### Written instruction
Reproduce every line of the listing as written, apart from the pictures.

### Data lines
# # #
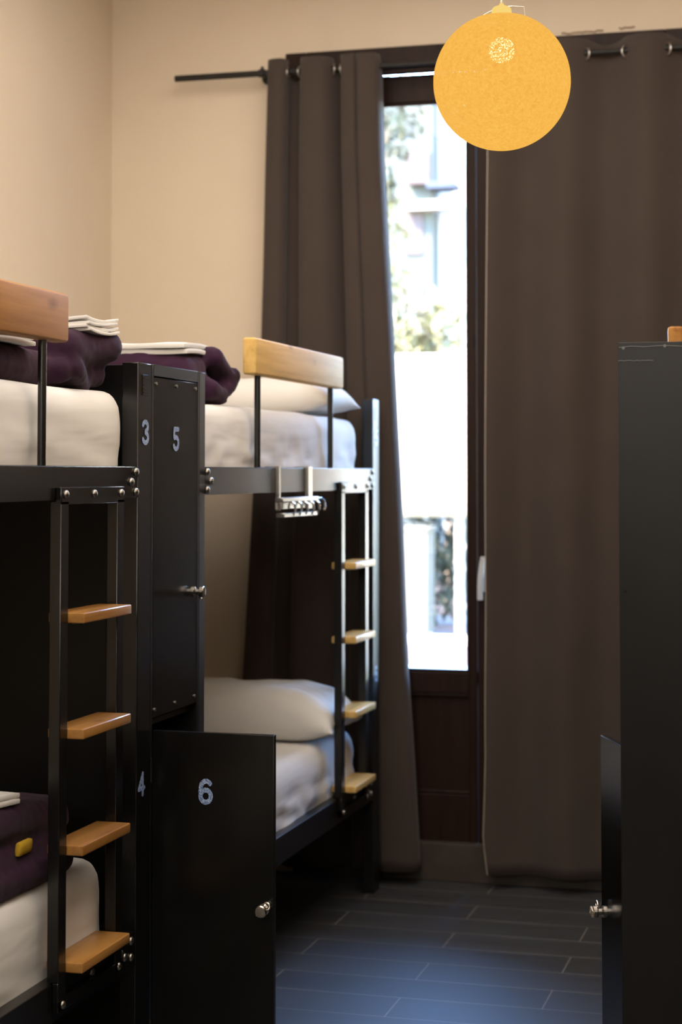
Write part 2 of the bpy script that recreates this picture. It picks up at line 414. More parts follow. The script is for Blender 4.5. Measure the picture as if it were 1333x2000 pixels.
# ---- glazed double door
door = thing('door_1', (-1.335, YB+0.03, DZ0), 'dark stained glazed double door behind the curtains', 'door', kind='structure')
b = MB()   # casing on the wall face
b.box((-2.132, YB-0.022, 0.145), (-2.045, YB+0.06, 3.25), 0.004); b.box((-0.625, YB-0.022, 0.145), (-0.538, YB+0.06, 3.25), 0.004)
b.box((-2.045, YB-0.022, 3.165), (-0.625, YB+0.06, 3.25), 0.004); b.box((-2.045, YB-0.008, 3.145), (-0.625, YB+0.02, 3.165), 0.003)
b.build('door_frame', 'dark_wood', door)
LY0, LY1 = YB+0.028, YB+0.078
def leaf(x0, x1, s0, s1, panels):
    b = MB()
    b.box((x0, LY0, 0.135), (x0+s0, LY1, 3.145), 0.003); b.box((x1-s1, LY0, 0.135), (x1, LY1, 3.145), 0.003)
    b.box((x0+s0, LY0, 3.035), (x1-s1, LY1, 3.145), 0.003)      # top rail
    b.box((x0+s0, LY0, 0.715), (x1-s1, LY1, 0.795), 0.003)      # lock rail
    b.box((x0+s0, LY0, 0.135), (x1-s1, LY1, 0.325), 0.003)       # bottom rail
    lf = b.build('door_leaf', 'dark_wood', door)
    b = MB(); b.box((x0+s0, LY0+0.022, 0.32), (x1-s1, LY0+0.036, 0.72)); b.build('panel', 'dark_wood', lf)
    b = MB()
    a0, a1 = x0+s0, x1-s1
    b.box((a0, LY0+0.006, 0.325), (a1, LY0+0.024, 0.340), 0.004); b.box((a0, LY0+0.006, 0.700), (a1, LY0+0.024, 0.715), 0.004)
    b.box((a0, LY0+0.006, 0.795), (a1, LY0+0.024, 0.806), 0.003); b.box((a0, LY0+0.006, 3.024), (a1, LY0+0.024, 3.035), 0.003)
    b.box((a0, LY0+0.006, 0.806), (a0+0.010, LY0+0.024, 3.024), 0.003); b.box((a1-0.010, LY0+0.006, 0.806), (a1, LY0+0.024, 3.024), 0.003)
    b.build('glazing_bead', 'dark_wood', lf)
    b = MB(); b.box((a0, LY0+0.024, 0.79), (a1, LY0+0.030, 3.04)); b.build('pane', 'glass', lf)
    return lf
leaf(-2.042, -1.3665, 0.07, 0.032, 1)
lf2 = leaf(-1.3635, -0.628, 0.062, 0.07, 1)
b = MB()
b.box((-1.352, LY0-0.010, 1.11), (-1.316, LY0+0.001, 1.245), 0.004)
b.cyl((-1.334, LY0-0.008, 1.225), (-1.334, LY0-0.050, 1.225), 0.010)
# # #
### Answer to the exercise
Write part 2 of the bpy script that recreates this picture. It picks up at line 414. More parts follow. The script is for Blender 4.5. Measure the picture as if it were 1333x2000 pixels.
# ---- glazed double door
door = thing('door_1', (-1.335, YB+0.03, DZ0), 'dark stained glazed double door behind the curtains', 'door', kind='structure')
b = MB()   # casing on the wall face
b.box((-2.132, YB-0.022, 0.145), (-2.045, YB+0.06, 3.25), 0.004); b.box((-0.625, YB-0.022, 0.145), (-0.538, YB+0.06, 3.25), 0.004)
b.box((-2.045, YB-0.022, 3.165), (-0.625, YB+0.06, 3.25), 0.004); b.box((-2.045, YB-0.008, 3.145), (-0.625, YB+0.02, 3.165), 0.003)
b.build('door_frame', 'dark_wood', door)
LY0, LY1 = YB+0.028, YB+0.078
def leaf(x0, x1, s0, s1, panels):
    b = MB()
    b.box((x0, LY0, 0.135), (x0+s0, LY1, 3.145), 0.003); b.box((x1-s1, LY0, 0.135), (x1, LY1, 3.145), 0.003)
    b.box((x0+s0, LY0, 3.035), (x1-s1, LY1, 3.145), 0.003)      # top rail
    b.box((x0+s0, LY0, 0.715), (x1-s1, LY1, 0.795), 0.003)      # lock rail
    b.box((x0+s0, LY0, 0.135), (x1-s1, LY1, 0.325), 0.003)       # bottom rail
    lf = b.build('door_leaf', 'dark_wood', door)
    b = MB(); b.box((x0+s0, LY0+0.022, 0.32), (x1-s1, LY0+0.036, 0.72)); b.build('panel', 'dark_wood', lf)
    b = MB()
    a0, a1 = x0+s0, x1-s1
    b.box((a0, LY0+0.006, 0.325), (a1, LY0+0.024, 0.340), 0.004); b.box((a0, LY0+0.006, 0.700), (a1, LY0+0.024, 0.715), 0.004)
    b.box((a0, LY0+0.006, 0.795), (a1, LY0+0.024, 0.806), 0.003); b.box((a0, LY0+0.006, 3.024), (a1, LY0+0.024, 3.035), 0.003)
    b.box((a0, LY0+0.006, 0.806), (a0+0.010, LY0+0.024, 3.024), 0.003); b.box((a1-0.010, LY0+0.006, 0.806), (a1, LY0+0.024, 3.024), 0.003)
    b.build('glazing_bead', 'dark_wood', lf)
    b = MB(); b.box((a0, LY0+0.024, 0.79), (a1, LY0+0.030, 3.04)); b.build('pane', 'glass', lf)
    return lf
leaf(-2.042, -1.3665, 0.07, 0.032, 1)
lf2 = leaf(-1.3635, -0.628, 0.062, 0.07, 1)
b = MB()
b.box((-1.352, LY0-0.010, 1.11), (-1.316, LY0+0.001, 1.245), 0.004)
b.cyl((-1.334, LY0-0.008, 1.225), (-1.334, LY0-0.050, 1.225), 0.010)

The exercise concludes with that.